REQUIREMENT: Print the records below exactly, starting at the first line and stopping after the line that contains "wgt = max(0.0, min(1.0, (0.02". Leave out any pictures.
++++ DATA EXTRACT
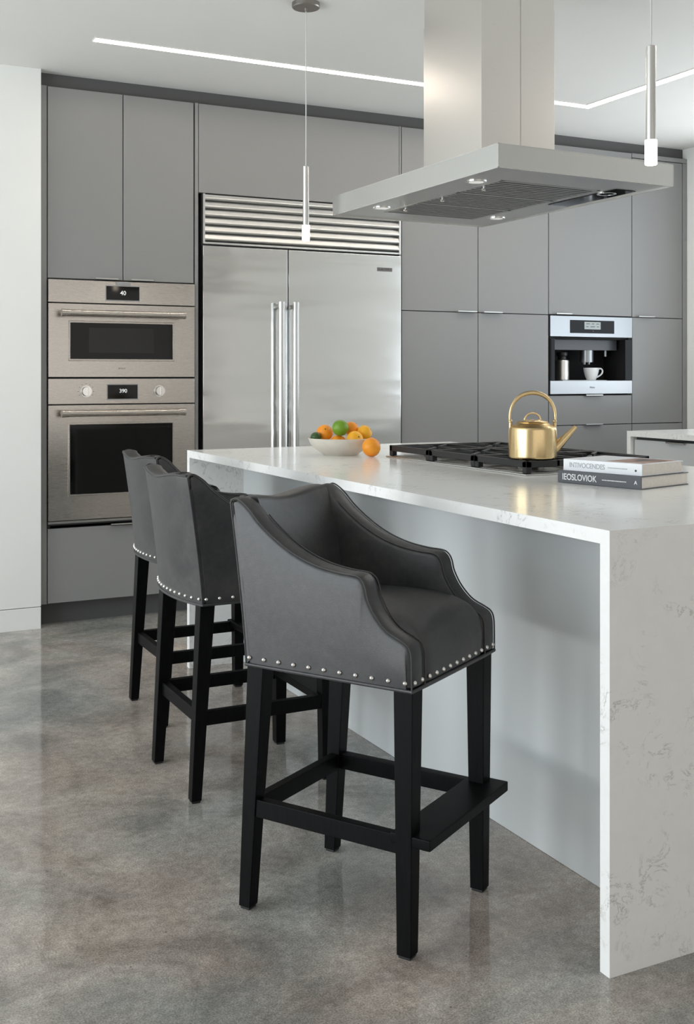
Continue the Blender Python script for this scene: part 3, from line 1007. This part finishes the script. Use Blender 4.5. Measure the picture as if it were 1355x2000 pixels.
def arm_mesh(sg):
    m = MB()
    C = arm_curve()
    n = len(C)
    XO, XI = 0.208, 0.150
    rings = []
    for i, p in enumerate(C[:-1]):
        y, z = p.y, p.z
        a, c = C[max(i - 1, 0)], C[min(i + 1, n - 1)]
        d = Vector((0, c.y - a.y, c.z - a.z)).normalized()
        nn = Vector((0, -d.z, d.y))          # outward (up / forward)
        wgt = max(0.0, min(1.0, (0.02 - y) / 0.24))

        def pt(x, dep):
            return (sg * x, y - nn.y * dep, z - nn.z * dep)
        ring = []
        # outer side from the hem up
        base = pt(XO, 0.012)
        K = 9
        side = []
        for k in range(K + 1):
            s = k / K
            zz = SEAT_B + (base[2] - SEAT_B) * s
            yy = base[1] + (lean(zz) - lean(base[2])) * wgt
            side.append((zz, yy, s))
        for zz, yy, s in side[:-1]:
            pad = 0.0035 * math.sin(PI * min(1, s * 1.0)) 
            ring.append((sg * (XO + pad), yy, zz))
        ring.append(pt(XO, 0.010)); ring.append(pt(XO - 0.0015, 0.004)); ring.append(pt(XO - 0.006, 0.0005))
        ring.append(pt(XO - 0.018, -0.0015)); ring.append(pt((XO + XI) / 2, -0.0025)); ring.append(pt(XI + 0.018, -0.0015))
        ring.append(pt(XI + 0.006, 0.001)); ring.append(pt(XI + 0.0015, 0.005)); ring.append(pt(XI, 0.012))
        for zz, yy, s in reversed(side[:-1]):
            ring.append((sg * (XI - 0.006 * math.sin(PI * s)), yy, zz))
        rings.append(ring)
    if sg < 0:
        rings = [list(reversed(r)) for r in rings]
    m.rings(rings)
    return m


def back_top(x):
    u = min(1.0, abs(x) / 0.165)
    t = u * u * (3 - 2 * u)
    return 0.9345 + 0.0155 * t


def back_bulge(x):
    u = x / 0.205
    return 0.036 * max(0.0, 1 - abs(u) ** 2.2)


def back_mesh():
    m = MB()
    rings = []
    side = [0.1515, 0.170, 0.185, 0.198, 0.2035, 0.2075]
    xs = [-q for q in reversed(side)] + [-0.149 + 0.298 * i / 22 for i in range(23)] + side
    for x in xs:
        zt = back_top(x) - (0.0045 if abs(x) > 0.15 else 0.0)
        e = max(0.0, abs(x) - 0.198) / 0.0095
        zt -= 0.004 * e * e
        bl = back_bulge(x)
        ring = []
        K = 10
        for k in range(K):
            z = SEAT_B + (zt - 0.010 - SEAT_B) * k / (K - 1)
            ring.append((x, lean(z) - bl, z))
        y0 = lean(zt) - bl
        th = 0.058 if abs(x) < 0.15 else 0.022
        ring += [(x, y0 + 0.001, zt - 0.004), (x, y0 + 0.006, zt), (x, y0 + 0.02, zt + 0.0018), (x, y0 + th / 2 + 0.002, zt + 0.0022), (x, y0 + th - 0.014, zt + 0.001),
                 (x, y0 + th - 0.004, zt - 0.003), (x, y0 + th, zt - 0.010)]
        for k in range(K):
            s = k / (K - 1)
            z = zt - 0.018 - (zt - 0.018 - 0.60) * s
            pad = 0.012 * math.sin(PI * min(1.0, s * 1.1)) * (1 - (x / 0.205) ** 4)
            ring.append((x, lean(z) - bl * 0.75 - 0.25 * bl * (1 - s) + th + pad + 0.012 * s, z))
        rings.append(ring)
    m.rings(rings)
    return m


def seat_mesh():
    m = MB()
    prof = catmull([(0, -0.20, 0.690), (0, -0.12, 0.706), (0, 0.0, 0.714), (0, 0.09, 0.714), (0, 0.15, 0.708), (0, 0.188, 0.695), (0, 0.212, 0.674), (0, 0.2245, 0.645),
                    (0, 0.2275, 0.615), (0, 0.2245, 0.578)], 5)
    N = 24
    rings = []
    for i in range(N + 1):
        u = -1 + 2 * i / N
        x = 0.1505 * u
        ed = 0.012 * max(0.0, (abs(u) - 0.80) / 0.20) ** 2
        cr = 0.010 * (1 - u * u)
        ring = []
        for p in prof:
            k = max(0.0, min(1.0, (p.z - 0.63) / 0.065))
            k = k * k * (3 - 2 * k)
            ring.append((x, p.y - ed * (1 - k) * 0.8, p.z + (cr - ed) * k))
        ring += [(x, 0.2, 0.578), (x, -0.2, 0.578)]
        rings.append(ring)
    m.rings(rings)
    return m


def leg(x0, x1, y0, y1, bx0, bx1, by0, by1, zt=0.584, zb=0.006):
    m = MB()
    m.hexa([(bx0, by0, zb), (bx1, by0, zb), (bx1, by1, zb), (bx0, by1, zb), (x0, y0, zt), (x1, y0, zt), (x1, y1, zt), (x0, y1, zt)], bev=0.0022, seg=2)
    return m


def make_stool(name, label, group):
    root = thing(name, (0, 0, 0), label, 'bar stool', group)
    arms = []
    for sg in (1, -1):
        a = arm_mesh(sg).build('armrest', M['leather'], root, sharp=60, world=False)
        arms.append(a)
        C = [(sg * 0.2085, p.y, p.z) for p in arm_curve()]
        MB().tube(C, 0.0020, 8).build('piping', M['leather'], a, world=False)
        C = [(sg * 0.1515, p.y + 0.001, p.z - 0.001) for p in arm_curve()]
        MB().tube([q for q in C if q[1] > -0.185], 0.0020, 8).build('piping', M['leather'], a, world=False)
    bk = back_mesh().build('backrest', M['leather'], root, sharp=60, world=False)
    pp = MB()
    pp.tube([(x, lean(back_top(x)) - back_bulge(x) + 0.001, back_top(x) - 0.006) for x in [-0.204 + 0.408 * i / 24 for i in range(25)]], 0.0026, 8)
    for sg in (1, -1):
        pp.tube([(sg * 0.2075, lean(z) + 0.0010, z) for z in [0.572 + (0.940 - 0.572) * i / 14 for i in range(15)]], 0.0020, 8)
    pp.build('piping', M['leather'], bk, world=False)
    seat_mesh().build('seat', M['leather'], root, sharp=60, world=False)
    bx(-0.198, 0.198, -0.200, 0.214, 0.5665, 0.590, bev=0.003).build('seat_base', M['soil'], root, world=False)
    # hem welt round the bottom edge
    hem = [(0.2085, 0.2245), (0.2085, 0.10), (0.2085, -0.05), (0.2085, -0.207)]
    hem += [(0.205 * math.cos(PI * 0.5 * 0) * (1 - 2 * i / 12), -0.209 - back_bulge(0.205 * (1 - 2 * i / 12))) for i in range(0, 13)]
    hem += [(-0.2085, -0.207), (-0.2085, -0.05), (-0.2085, 0.10), (-0.2085, 0.2245), (-0.15, 0.2255), (0.0, 0.2258), (0.15, 0.2255)]
    MB().tube([(x, y, SEAT_B) for x, y in hem], 0.0042, 8, closed=True).build('hem_welt', M['leather'], root, world=False)
    # nailheads
    nz = 0.5875
    spots = []
    for i in range(11):
        y = -0.196 + i * 0.0405
        spots += [(0.2105, y, 1, 0), (-0.2105, y, -1, 0)]
    for i in range(13):
        x = -0.196 + i * (0.392 / 12)
        spots.append((x, 0.2262 if abs(x) < 0.15 else 0.2252, 0, 1))
        spots.append((x, lean(nz) - back_bulge(x) - 0.0012, 0, -1))
    nm_ = MB()
    nm_.lathe([(0.0, 0.0044), (0.0022, 0.0040), (0.0042, 0.0026), (0.0054, 0.0004), (0.0056, -0.0010)], (0, 0, 0), 14, cap0=False, cap1=True)
    first = nm_.build('nailhead', M['nail'], root, world=False)
    for k, (x, y, nx, ny) in enumerate(spots):
        o = first if k == 0 else first.copy()
        if k:
            COL.objects.link(o)
            o.parent = root
        o.location = (x, y, nz)
        o.rotation_euler = (PI / 2 * (-ny), PI / 2 * nx, 0)
    # timber frame
    for sg in (1, -1):
        s = lambda a, b_: (a, b_) if sg > 0 else (-b_, -a)
        fx = s(0.153, 0.200); fb = s(0.163, 0.197)
        l1 = leg(*fx, 0.175, 0.2215, *fb, 0.181, 0.2155).build('leg', M['wood'], root, world=False)
        bxx = s(0.154, 0.200); bb = s(0.165, 0.198)
        l2 = leg(*bxx, -0.209, -0.164, *bb, -0.236, -0.205).build('leg', M['wood'], root, world=False)
        for lg, q in ((l1, (fb[0] + 0.003, fb[1] - 0.003, 0.184, 0.2125)), (l2, (bb[0] + 0.003, bb[1] - 0.003, -0.233, -0.208))):
            bx(*q, 0.0002, 0.0065, bev=0.001).build('foot_glide', M['black'], lg, world=False)
        bx(*s(0.171, 0.195), -0.190, 0.19, 0.219, 0.2595, bev=0.002).build('stretcher', M['wood'], root, world=False)
    bx(-0.165, 0.165, -0.212, -0.190, 0.219, 0.2595, bev=0.002).build('stretcher', M['wood'], root, world=False)
    bx(-0.207, 0.1965, 0.165, 0.261, 0.240, 0.2635, bev=0.003).build('footrest', M['wood'], root, world=False)
    return root


st = make_stool('bar_stool', 'charcoal leather bar stool nearest the viewer, turned to face away from the others', 'charcoal leather bar stools along the island')


def put(o, x, y, ang):
    o.location = (x, y, 0)
    o.rotation_euler = (0, 0, ang)


put(st, 1.217, 2.301, math.atan2(-0.852, 0.523) - PI / 2)
s2 = copy_tree(st)
s2['label'] = 'charcoal leather bar stool in the middle of the row, back turned to the viewer'
put(s2, 1.262, 3.232, -PI / 2)
s3 = copy_tree(st)
s3['label'] = 'charcoal leather bar stool farthest from the viewer, in front of the wall oven'
put(s3, 1.382, 3.930, -PI / 2)

# ------------------------------------------------------------------ fruit bowl
BC = (1.953, 3.943, IT + 0.0004)
bw = MB()
bw.lathe([(0.0, 0.004), (0.060, 0.004), (0.064, 0.0), (0.070, 0.0), (0.074, 0.006), (0.100, 0.022), (0.120, 0.044), (0.1295, 0.066), (0.1285, 0.0675), (0.1262, 0.066), (0.116, 0.046), (0.096, 0.027), (0.065, 0.013), (0.0, 0.011)], BC, 72)
tag(bw.build('fruit_bowl', M['bowl'], loc=BC), 'shallow off-white stoneware bowl holding citrus fruit on the island', 'bowl')


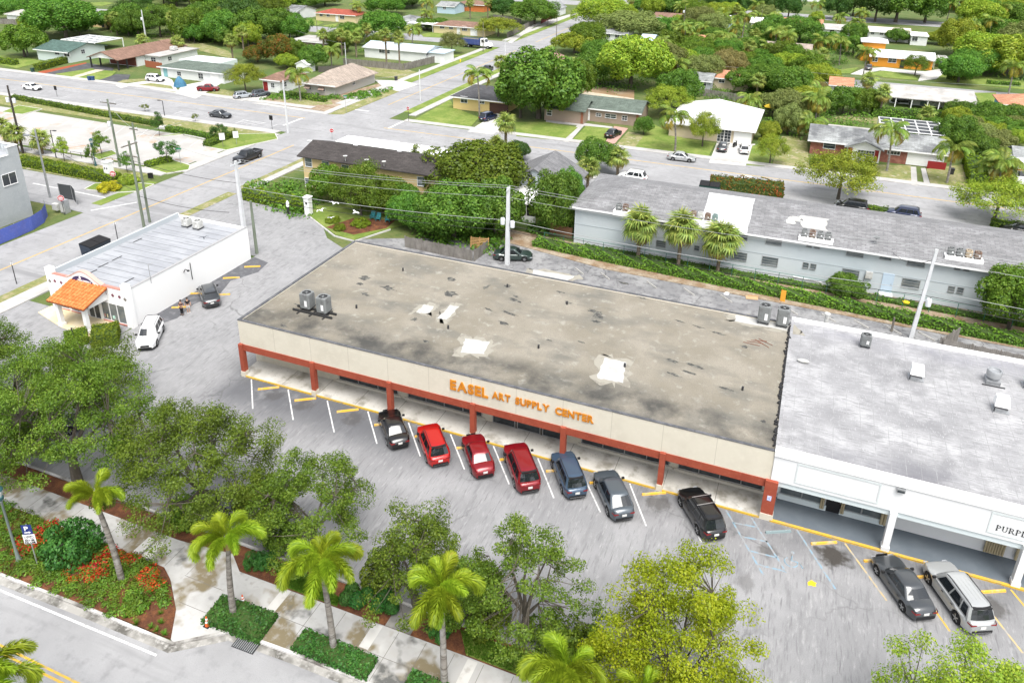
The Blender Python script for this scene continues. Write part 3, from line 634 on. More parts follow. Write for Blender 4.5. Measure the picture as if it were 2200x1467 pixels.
# rooftop machines of the white shop
x, y = at(1858, 742, 5.7); ac_unit(x, y, 5.72, 'lone grey condenser near the back edge of the weathered white roof', .95, 1.05)
def hood(px, py, kind, label):
    x, y = at(px, py, 5.62)
    o = thing('roof_exhaust', label, 'roof exhaust', (x,y,5.6))
    if kind == 'box':
        MB().box(x-.55,y-.5,5.6,x+.55,y+.5,5.7).build('curb', METAL, o); MB().box(x-.4,y-.35,5.7,x+.4,y+.35,6.1).build('duct', METAL, o)
        b = MB(); b.add([(x-.5,y-.45,6.1),(x+.5,y-.45,6.1),(x+.5,y+.45,6.1),(x-.5,y+.45,6.1),(x-.42,y-.1,6.75),(x+.42,y-.1,6.75),(x+.42,y+.4,6.75),(x-.42,y+.4,6.75)], [(0,1,5,4),(1,2,6,5),(2,3,7,6),(3,0,4,7),(4,5,6,7),(3,2,1,0)])
        b.build('hood', WHITE, o); b = MB(); b.tube([(x-.5,y-.55,5.75),(x-.5,y-.55,6.1),(x+.35,y-.55,6.05)], .06, 6); b.build('pipe', DARKM, o)
    else:
        MB().box(x-.5,y-.5,5.6,x+.5,y+.5,5.95).build('curb', METAL, o); b = MB(); b.lathe([(.34,5.95),(.36,6.1),(.52,6.15),(.56,6.55),(.5,6.72),(.42,6.72),(.4,6.6)], x, y, 20); b.build('fan_drum', METAL, o, 35)
        MB().box(x-.8,y-.75,5.61,x+.8,y-.66,5.68).build('frame_rail', DARKM, o)
hood(1967, 812, 'box', 'white hooded exhaust in the middle of the weathered white roof'); hood(2131, 820, 'drum', 'round galvanised exhaust fan on the weathered white roof')
hood(2148, 880, 'box', 'white hooded exhaust nearest the front of the weathered white roof'); hood(2212, 830, 'box', 'white hooded exhaust cut off by the right edge of the picture')
b = MB(); x, y = at(1725, 778, 5.62); b.ball((x,y,5.75), (.5,.22,.16), 12, 8); tag(b.build('sealant_bag', RPATCH, None, 60), 'white lump of sealant near the seam on the weathered white roof', 'bag')
b = MB(); x, y = at(1775, 690, 5.6); b.cyl(x,y,5.4,6.3,.18,.18,12); b.cyl(x,y,6.3,6.42,.26,.26,12); tag(b.build('roof_vent_stack', ACPALE), 'pale round vent stack at the back left corner of the white roof', 'vent')
# ------------------------------------------------------------------ small white restaurant with the tiled porch
RX0, RX1, RY0, RY1 = -70.9, -60.2, 48.8, 66.7
RROOF = mat('ribbed_grey_roof', (.27,.28,.3), .85, [(.3,(.32,.33,.35),.42,.6,5),(1.2,(.225,.235,.25),.5,.72,5,(.4,2.5,1))], (30,.3))
RWALL = mat('bright_white_wall', (.82,.82,.81), .75)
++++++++
FINISHED TASK:
Continue the Blender Python script for this scene: part 3, from line 1007. This part finishes the script. Use Blender 4.5. Measure the picture as if it were 1355x2000 pixels.
def arm_mesh(sg):
    m = MB()
    C = arm_curve()
    n = len(C)
    XO, XI = 0.208, 0.150
    rings = []
    for i, p in enumerate(C[:-1]):
        y, z = p.y, p.z
        a, c = C[max(i - 1, 0)], C[min(i + 1, n - 1)]
        d = Vector((0, c.y - a.y, c.z - a.z)).normalized()
        nn = Vector((0, -d.z, d.y))          # outward (up / forward)
        wgt = max(0.0, min(1.0, (0.02 - y) / 0.24))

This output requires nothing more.